→ **Set task**:
Using the data below, gather each line that includes the word "from".

→ **Raw data**:
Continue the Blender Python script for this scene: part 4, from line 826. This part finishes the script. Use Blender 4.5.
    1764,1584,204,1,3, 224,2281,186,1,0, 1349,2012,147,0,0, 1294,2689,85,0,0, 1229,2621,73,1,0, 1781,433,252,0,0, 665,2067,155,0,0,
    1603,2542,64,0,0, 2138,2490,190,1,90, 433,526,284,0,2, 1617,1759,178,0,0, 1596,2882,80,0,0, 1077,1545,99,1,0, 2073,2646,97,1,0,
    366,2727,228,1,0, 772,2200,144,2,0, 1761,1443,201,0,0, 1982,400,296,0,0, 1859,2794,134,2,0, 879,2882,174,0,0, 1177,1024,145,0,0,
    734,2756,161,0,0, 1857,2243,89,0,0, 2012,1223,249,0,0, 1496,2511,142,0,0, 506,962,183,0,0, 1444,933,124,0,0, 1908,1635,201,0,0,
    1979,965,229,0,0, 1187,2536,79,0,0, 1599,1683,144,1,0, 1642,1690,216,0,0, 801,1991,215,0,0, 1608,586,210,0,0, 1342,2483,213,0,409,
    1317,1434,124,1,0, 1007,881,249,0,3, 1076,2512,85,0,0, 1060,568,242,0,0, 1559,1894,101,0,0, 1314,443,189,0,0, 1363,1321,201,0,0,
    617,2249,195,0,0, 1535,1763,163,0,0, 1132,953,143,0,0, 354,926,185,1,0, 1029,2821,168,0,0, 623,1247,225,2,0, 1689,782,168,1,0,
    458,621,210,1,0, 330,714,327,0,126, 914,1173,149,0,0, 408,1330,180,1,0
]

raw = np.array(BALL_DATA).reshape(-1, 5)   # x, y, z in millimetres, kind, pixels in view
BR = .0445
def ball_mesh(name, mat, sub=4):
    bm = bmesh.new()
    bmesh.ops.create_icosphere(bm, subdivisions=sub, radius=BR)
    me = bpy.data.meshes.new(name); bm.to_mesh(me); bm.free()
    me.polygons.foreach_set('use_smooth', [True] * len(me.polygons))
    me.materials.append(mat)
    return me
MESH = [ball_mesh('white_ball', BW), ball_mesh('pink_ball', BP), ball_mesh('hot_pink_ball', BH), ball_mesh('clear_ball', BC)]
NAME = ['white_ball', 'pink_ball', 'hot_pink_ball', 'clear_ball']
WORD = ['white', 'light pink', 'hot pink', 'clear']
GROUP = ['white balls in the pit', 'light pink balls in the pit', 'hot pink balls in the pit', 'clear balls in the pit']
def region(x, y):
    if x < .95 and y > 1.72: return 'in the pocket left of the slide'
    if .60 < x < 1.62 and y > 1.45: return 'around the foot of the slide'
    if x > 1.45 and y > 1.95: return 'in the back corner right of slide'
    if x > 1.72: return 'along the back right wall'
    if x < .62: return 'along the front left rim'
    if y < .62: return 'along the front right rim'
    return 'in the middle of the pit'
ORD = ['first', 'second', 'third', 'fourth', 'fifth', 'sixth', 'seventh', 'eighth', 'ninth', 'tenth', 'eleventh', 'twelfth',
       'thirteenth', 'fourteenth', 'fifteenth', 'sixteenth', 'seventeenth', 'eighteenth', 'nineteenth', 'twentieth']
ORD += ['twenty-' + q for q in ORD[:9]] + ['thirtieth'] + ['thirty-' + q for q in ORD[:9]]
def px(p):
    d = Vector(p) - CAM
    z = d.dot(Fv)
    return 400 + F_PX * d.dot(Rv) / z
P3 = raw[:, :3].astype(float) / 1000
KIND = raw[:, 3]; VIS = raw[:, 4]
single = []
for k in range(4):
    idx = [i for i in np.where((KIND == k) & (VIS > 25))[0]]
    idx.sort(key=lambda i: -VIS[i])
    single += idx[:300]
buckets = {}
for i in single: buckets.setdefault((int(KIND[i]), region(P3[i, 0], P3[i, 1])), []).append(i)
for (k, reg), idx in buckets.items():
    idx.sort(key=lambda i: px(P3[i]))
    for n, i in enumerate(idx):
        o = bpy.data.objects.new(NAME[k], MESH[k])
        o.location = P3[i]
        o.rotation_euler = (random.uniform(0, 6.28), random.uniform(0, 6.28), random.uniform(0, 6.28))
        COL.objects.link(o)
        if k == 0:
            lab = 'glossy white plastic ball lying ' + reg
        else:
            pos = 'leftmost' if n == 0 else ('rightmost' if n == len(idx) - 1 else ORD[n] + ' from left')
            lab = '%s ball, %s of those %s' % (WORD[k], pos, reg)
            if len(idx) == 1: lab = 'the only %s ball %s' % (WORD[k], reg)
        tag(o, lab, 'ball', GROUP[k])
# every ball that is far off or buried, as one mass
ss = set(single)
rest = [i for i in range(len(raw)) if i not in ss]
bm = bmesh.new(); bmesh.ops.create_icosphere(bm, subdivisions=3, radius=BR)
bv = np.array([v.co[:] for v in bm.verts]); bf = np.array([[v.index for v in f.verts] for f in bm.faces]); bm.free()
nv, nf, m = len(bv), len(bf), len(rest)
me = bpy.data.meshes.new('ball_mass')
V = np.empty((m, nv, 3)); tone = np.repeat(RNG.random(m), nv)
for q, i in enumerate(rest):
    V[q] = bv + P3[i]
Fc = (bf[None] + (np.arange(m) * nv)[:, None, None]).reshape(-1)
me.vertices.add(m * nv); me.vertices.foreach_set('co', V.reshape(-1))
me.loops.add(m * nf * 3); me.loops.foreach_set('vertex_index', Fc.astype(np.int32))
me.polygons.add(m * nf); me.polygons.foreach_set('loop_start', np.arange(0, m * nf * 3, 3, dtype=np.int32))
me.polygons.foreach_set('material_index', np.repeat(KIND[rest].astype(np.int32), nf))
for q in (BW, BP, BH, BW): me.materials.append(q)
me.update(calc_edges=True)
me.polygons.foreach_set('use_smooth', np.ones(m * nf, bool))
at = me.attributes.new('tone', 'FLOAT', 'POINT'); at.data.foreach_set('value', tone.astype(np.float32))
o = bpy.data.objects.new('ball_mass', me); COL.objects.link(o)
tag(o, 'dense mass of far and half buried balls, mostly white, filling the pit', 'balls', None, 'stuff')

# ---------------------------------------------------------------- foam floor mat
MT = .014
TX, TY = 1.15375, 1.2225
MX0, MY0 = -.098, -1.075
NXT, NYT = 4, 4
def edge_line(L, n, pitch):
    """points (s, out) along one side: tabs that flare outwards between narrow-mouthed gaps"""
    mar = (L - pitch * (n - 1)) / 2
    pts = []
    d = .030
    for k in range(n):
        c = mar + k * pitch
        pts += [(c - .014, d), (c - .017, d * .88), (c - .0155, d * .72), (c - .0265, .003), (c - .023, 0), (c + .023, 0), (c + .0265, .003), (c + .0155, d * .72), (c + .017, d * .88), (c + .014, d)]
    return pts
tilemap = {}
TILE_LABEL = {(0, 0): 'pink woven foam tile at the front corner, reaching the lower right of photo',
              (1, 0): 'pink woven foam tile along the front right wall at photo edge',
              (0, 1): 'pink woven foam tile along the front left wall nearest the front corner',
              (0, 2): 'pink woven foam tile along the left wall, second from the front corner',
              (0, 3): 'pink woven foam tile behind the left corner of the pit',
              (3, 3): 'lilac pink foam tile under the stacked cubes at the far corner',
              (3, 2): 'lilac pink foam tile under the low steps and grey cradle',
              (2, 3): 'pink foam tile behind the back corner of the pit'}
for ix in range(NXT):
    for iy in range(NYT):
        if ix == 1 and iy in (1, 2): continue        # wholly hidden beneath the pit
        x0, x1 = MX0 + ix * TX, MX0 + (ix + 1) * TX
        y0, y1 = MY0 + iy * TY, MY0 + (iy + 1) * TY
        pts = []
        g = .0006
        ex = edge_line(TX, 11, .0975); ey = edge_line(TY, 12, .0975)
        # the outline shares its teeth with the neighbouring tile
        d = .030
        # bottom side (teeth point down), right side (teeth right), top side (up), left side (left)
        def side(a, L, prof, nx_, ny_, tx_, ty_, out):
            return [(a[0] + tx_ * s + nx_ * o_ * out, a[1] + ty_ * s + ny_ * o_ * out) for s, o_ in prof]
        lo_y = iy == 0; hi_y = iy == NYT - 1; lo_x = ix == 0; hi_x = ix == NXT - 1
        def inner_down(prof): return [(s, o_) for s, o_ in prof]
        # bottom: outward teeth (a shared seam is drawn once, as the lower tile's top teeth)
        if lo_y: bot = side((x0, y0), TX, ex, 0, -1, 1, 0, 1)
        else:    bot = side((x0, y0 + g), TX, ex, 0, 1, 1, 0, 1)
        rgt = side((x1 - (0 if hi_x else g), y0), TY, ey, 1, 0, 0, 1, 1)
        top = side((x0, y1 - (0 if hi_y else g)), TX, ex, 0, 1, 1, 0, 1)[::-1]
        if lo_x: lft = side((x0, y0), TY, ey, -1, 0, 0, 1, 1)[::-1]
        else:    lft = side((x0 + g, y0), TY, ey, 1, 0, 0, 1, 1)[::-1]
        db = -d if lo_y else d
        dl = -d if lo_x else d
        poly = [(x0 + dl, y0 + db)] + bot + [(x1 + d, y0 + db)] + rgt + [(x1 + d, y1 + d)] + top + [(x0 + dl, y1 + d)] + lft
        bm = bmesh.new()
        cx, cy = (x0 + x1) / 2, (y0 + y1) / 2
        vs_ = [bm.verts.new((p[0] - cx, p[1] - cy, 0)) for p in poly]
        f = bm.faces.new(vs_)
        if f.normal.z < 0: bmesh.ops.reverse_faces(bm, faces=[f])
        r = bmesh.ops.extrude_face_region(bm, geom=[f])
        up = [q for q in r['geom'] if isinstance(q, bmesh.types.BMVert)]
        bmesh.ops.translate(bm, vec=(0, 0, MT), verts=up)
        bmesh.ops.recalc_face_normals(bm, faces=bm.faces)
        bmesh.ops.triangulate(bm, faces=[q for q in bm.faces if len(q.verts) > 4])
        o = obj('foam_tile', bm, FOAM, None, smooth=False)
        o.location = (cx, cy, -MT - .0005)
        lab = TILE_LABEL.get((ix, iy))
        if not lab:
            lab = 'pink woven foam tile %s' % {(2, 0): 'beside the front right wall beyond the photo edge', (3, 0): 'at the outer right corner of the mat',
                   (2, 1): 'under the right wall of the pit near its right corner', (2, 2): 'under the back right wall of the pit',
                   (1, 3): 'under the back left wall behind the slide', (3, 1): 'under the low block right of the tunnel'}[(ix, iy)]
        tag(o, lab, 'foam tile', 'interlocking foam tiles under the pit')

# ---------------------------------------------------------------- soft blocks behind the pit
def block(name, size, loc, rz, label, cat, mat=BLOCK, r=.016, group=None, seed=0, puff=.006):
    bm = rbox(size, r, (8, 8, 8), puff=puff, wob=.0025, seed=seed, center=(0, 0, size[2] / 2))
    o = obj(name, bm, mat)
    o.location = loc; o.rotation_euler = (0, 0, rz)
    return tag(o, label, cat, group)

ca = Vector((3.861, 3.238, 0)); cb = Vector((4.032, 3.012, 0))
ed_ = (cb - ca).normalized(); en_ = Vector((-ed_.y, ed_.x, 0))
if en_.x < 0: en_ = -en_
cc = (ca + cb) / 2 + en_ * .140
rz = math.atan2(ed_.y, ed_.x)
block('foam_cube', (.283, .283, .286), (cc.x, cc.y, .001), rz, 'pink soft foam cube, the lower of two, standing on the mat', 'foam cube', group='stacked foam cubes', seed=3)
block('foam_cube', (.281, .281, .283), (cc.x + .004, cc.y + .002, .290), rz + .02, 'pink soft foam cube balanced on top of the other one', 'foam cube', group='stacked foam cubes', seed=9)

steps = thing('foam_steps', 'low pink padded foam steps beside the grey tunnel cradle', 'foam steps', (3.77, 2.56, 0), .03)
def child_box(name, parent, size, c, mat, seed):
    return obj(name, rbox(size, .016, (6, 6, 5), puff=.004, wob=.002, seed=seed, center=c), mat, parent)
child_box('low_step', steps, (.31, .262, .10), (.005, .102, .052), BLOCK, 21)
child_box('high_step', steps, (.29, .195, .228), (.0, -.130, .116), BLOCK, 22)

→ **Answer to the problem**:
Continue the Blender Python script for this scene: part 4, from line 826. This part finishes the script. Use Blender 4.5.
            pos = 'leftmost' if n == 0 else ('rightmost' if n == len(idx) - 1 else ORD[n] + ' from left')
              (0, 2): 'pink woven foam tile along the left wall, second from the front corner',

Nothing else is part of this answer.